For some reason, this balm of a composition was released in 1989 with another piece with a distinctly different vibe, Different Trains. Built around interviews Reich did with friends and family members, Different Trains juxtaposes the train trips that Reich, who is Jewish, took across the country as a kid to visit his separated parents, with the trains that took Jews to death camps in Nazi occupied Europe at the same time during the Holocaust.

Different Trains uses clips of voices from those interviews with the sounds of trains howling and peddling tracks as both rhythms and percussive emphasis in certain sections of the movement. Using the clipped dialogue from the interviews, the piece builds a sense of impending, and then immediate dread, as the interviewee’s start to list the years leading up to the Holocaust. We also here clips of Holocaust survivors talking about the impending Nazi invasion, and their deportation to death camps, with the music played by the string quartet amplifying their voices into almost opera. At this point the train noises become swirling ominous textures, that only break at the last quarter of the piece, “After the War,” where we return to the U.S., and the trains again become more about momentum and rhythm then death and destruction.             

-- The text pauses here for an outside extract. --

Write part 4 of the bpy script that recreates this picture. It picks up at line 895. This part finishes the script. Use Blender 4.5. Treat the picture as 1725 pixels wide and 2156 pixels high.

After Different Trains Reich would do a few more compositions based around sampling speech as music, especially when he wanted to tackle cataclysmic historical moments, like WTC 9/11, and the little less deadly serious City Life, but nothing as viscerally and emotionally compelling as Reich’s reckoning with the Holocaust on Different Trains. With Different Trains, Reich again challenged the classical music world to not only reckon with modern history, but to also take seriously the power of new popular music, specifically the sampler, and hip hop as an important, and worth just as much admiration as classical music.